* WHAT IS EXPECTED: Output a verbatim copy of the data, cut off after the line that contains "S.camera = cam".

* STORED DATA:

━━━━━━━━━━

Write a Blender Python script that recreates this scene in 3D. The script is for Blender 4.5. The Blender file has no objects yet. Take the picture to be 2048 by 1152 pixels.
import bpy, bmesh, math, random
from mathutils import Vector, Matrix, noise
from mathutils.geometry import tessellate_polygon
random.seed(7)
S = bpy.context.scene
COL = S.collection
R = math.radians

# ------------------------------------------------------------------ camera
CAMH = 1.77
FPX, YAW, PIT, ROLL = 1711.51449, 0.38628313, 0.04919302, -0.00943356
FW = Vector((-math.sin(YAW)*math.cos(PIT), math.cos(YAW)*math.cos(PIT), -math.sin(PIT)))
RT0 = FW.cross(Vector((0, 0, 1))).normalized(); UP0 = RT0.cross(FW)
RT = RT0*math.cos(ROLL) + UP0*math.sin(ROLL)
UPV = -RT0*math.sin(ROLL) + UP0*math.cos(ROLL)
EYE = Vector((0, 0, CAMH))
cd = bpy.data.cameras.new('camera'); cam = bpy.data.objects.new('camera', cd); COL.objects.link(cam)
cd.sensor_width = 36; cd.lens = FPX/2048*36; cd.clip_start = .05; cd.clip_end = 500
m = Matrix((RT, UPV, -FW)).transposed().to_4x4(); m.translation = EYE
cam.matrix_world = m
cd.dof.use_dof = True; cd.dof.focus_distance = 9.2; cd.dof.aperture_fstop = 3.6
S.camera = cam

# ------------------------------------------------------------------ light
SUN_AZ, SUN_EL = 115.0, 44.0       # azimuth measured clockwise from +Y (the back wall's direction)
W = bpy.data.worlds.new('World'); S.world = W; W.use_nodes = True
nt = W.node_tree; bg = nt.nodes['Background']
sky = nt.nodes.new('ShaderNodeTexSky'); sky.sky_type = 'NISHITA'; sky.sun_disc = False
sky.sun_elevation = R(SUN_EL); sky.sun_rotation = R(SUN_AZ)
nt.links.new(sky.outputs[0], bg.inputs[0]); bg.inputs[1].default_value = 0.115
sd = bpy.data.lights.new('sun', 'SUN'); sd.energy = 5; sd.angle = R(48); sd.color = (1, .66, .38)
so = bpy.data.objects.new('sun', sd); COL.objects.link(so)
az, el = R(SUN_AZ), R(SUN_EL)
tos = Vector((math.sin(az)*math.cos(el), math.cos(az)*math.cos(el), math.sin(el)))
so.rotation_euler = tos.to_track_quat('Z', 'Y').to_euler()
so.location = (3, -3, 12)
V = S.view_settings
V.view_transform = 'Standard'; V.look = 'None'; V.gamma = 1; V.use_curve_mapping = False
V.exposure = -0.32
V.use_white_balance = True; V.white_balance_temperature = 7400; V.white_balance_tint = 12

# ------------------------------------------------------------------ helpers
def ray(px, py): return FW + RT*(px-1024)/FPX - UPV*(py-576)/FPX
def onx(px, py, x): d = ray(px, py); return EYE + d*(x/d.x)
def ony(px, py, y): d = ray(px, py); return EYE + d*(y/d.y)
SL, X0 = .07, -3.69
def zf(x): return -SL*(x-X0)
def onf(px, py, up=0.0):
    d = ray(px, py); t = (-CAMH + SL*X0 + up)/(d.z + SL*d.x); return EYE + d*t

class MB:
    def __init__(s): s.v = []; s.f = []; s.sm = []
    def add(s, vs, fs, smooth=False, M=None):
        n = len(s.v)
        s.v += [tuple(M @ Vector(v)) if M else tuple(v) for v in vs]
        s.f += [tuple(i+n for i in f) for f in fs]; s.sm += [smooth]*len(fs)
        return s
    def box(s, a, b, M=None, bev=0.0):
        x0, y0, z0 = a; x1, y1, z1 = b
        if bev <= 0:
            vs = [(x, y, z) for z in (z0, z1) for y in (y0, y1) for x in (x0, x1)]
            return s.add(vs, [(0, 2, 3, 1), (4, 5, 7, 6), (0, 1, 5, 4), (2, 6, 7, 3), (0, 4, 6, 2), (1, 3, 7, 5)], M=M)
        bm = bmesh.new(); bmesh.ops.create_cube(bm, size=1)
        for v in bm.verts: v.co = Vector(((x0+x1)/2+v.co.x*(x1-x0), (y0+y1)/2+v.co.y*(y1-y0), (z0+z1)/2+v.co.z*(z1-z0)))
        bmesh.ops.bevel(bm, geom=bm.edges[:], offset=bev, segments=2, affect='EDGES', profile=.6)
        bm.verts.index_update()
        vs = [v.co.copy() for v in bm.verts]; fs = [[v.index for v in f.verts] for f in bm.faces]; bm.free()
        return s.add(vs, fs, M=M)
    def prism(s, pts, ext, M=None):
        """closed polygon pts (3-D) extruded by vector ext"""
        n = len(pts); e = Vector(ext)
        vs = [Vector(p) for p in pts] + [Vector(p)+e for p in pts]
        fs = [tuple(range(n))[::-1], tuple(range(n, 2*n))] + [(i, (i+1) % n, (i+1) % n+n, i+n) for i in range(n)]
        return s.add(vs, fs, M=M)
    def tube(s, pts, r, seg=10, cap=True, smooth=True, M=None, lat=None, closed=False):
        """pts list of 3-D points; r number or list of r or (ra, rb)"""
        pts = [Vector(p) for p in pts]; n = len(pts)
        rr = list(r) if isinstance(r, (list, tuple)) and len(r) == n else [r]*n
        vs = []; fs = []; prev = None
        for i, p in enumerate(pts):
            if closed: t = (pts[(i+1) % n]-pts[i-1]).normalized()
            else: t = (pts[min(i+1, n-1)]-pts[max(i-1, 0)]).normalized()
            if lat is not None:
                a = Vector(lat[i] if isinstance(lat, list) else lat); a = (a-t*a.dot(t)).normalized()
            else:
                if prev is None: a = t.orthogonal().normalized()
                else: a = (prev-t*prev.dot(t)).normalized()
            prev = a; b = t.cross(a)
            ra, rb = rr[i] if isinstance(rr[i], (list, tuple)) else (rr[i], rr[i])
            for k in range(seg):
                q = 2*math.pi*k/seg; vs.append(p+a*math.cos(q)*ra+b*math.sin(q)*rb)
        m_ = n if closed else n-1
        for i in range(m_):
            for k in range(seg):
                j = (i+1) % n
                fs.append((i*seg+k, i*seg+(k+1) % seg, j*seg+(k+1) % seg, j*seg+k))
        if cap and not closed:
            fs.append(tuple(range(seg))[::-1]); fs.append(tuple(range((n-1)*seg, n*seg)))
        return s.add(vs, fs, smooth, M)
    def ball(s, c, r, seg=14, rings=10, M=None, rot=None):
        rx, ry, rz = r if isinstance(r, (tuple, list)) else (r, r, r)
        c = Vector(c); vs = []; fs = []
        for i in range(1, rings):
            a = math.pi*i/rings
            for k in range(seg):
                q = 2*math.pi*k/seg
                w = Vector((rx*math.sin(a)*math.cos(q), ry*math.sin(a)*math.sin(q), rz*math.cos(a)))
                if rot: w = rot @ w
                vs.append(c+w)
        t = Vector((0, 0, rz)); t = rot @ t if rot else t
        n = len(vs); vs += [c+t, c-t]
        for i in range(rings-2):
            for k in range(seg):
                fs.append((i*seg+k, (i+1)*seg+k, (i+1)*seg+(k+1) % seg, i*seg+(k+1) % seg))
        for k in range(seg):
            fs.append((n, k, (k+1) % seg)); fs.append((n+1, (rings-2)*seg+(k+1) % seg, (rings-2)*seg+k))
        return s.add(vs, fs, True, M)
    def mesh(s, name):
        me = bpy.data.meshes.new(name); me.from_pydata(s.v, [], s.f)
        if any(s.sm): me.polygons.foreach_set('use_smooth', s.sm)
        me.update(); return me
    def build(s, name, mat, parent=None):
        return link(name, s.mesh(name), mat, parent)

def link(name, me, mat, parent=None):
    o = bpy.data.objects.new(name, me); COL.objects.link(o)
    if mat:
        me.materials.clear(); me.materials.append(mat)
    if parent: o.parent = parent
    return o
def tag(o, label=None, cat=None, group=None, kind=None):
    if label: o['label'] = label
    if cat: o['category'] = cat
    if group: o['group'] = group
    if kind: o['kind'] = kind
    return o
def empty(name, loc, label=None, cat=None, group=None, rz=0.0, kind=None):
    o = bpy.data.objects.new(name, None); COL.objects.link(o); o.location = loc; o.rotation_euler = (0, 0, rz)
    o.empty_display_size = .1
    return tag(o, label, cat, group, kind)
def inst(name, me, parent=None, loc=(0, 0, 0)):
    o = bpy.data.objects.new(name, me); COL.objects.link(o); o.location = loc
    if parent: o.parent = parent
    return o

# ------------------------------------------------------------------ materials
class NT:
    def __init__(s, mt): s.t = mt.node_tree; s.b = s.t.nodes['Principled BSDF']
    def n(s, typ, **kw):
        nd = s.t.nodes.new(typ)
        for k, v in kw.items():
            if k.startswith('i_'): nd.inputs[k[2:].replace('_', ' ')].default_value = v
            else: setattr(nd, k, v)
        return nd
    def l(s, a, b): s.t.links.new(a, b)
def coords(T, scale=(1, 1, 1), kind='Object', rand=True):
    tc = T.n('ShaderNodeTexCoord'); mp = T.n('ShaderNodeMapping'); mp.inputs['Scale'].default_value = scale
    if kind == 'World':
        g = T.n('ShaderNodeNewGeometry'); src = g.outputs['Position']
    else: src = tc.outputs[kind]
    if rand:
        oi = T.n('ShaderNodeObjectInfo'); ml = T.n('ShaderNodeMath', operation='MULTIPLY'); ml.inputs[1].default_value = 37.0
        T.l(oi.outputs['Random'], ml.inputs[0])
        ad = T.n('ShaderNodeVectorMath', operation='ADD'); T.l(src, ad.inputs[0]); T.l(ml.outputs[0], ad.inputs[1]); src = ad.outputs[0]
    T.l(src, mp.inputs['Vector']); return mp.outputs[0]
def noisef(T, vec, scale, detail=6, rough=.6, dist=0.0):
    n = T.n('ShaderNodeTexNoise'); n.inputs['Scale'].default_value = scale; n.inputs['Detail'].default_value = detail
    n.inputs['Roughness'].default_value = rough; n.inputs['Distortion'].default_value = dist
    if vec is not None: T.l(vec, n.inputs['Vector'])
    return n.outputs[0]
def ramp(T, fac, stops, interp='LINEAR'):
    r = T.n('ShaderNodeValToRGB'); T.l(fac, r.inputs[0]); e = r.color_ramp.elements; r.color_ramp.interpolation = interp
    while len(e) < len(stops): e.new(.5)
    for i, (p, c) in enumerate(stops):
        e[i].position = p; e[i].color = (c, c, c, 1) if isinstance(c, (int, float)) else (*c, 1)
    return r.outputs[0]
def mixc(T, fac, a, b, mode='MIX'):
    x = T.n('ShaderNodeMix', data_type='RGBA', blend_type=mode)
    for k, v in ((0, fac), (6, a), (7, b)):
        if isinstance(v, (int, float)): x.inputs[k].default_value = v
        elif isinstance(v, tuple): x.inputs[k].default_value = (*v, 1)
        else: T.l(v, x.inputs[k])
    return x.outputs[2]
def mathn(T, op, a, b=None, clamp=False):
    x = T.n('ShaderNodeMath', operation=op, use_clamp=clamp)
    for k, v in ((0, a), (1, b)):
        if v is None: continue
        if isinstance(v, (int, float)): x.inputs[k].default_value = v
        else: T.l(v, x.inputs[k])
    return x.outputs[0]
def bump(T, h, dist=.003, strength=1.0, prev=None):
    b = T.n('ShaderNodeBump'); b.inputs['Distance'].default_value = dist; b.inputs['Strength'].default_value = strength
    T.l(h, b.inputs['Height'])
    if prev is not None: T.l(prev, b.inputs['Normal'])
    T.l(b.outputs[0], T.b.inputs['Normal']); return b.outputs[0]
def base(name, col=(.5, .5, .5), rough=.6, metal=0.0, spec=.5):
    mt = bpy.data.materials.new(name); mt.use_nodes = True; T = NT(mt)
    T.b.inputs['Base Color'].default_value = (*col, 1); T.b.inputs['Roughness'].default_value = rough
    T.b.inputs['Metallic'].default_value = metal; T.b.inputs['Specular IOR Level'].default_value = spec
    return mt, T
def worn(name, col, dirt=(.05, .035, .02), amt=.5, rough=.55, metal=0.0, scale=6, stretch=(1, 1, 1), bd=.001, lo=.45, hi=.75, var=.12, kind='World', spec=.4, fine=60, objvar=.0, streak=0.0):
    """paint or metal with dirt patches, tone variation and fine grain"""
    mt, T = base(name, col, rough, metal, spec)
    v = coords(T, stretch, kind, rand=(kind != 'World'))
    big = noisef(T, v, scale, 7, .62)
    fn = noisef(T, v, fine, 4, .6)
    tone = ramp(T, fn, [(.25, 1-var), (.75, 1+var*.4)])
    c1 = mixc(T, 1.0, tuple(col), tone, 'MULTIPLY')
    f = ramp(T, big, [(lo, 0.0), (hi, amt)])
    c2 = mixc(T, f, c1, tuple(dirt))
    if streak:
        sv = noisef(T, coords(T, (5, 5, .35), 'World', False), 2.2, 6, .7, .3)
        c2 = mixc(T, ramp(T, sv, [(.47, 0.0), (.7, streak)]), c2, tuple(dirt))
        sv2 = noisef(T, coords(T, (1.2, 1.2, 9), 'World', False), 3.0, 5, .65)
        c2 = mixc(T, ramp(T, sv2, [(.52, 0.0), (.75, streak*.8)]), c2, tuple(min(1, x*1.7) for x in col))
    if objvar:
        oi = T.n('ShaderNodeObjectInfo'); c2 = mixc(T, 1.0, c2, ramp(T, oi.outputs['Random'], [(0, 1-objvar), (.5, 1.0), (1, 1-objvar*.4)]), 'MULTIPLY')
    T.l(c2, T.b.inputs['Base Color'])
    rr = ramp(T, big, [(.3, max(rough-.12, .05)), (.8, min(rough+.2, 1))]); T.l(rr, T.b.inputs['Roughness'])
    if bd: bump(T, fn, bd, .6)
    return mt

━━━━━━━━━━

* FULL OUTPUT:
Write a Blender Python script that recreates this scene in 3D. The script is for Blender 4.5. The Blender file has no objects yet. Take the picture to be 2048 by 1152 pixels.
import bpy, bmesh, math, random
from mathutils import Vector, Matrix, noise
from mathutils.geometry import tessellate_polygon
random.seed(7)
S = bpy.context.scene
COL = S.collection
R = math.radians

# ------------------------------------------------------------------ camera
CAMH = 1.77
FPX, YAW, PIT, ROLL = 1711.51449, 0.38628313, 0.04919302, -0.00943356
FW = Vector((-math.sin(YAW)*math.cos(PIT), math.cos(YAW)*math.cos(PIT), -math.sin(PIT)))
RT0 = FW.cross(Vector((0, 0, 1))).normalized(); UP0 = RT0.cross(FW)
RT = RT0*math.cos(ROLL) + UP0*math.sin(ROLL)
UPV = -RT0*math.sin(ROLL) + UP0*math.cos(ROLL)
EYE = Vector((0, 0, CAMH))
cd = bpy.data.cameras.new('camera'); cam = bpy.data.objects.new('camera', cd); COL.objects.link(cam)
cd.sensor_width = 36; cd.lens = FPX/2048*36; cd.clip_start = .05; cd.clip_end = 500
m = Matrix((RT, UPV, -FW)).transposed().to_4x4(); m.translation = EYE
cam.matrix_world = m
cd.dof.use_dof = True; cd.dof.focus_distance = 9.2; cd.dof.aperture_fstop = 3.6
S.camera = cam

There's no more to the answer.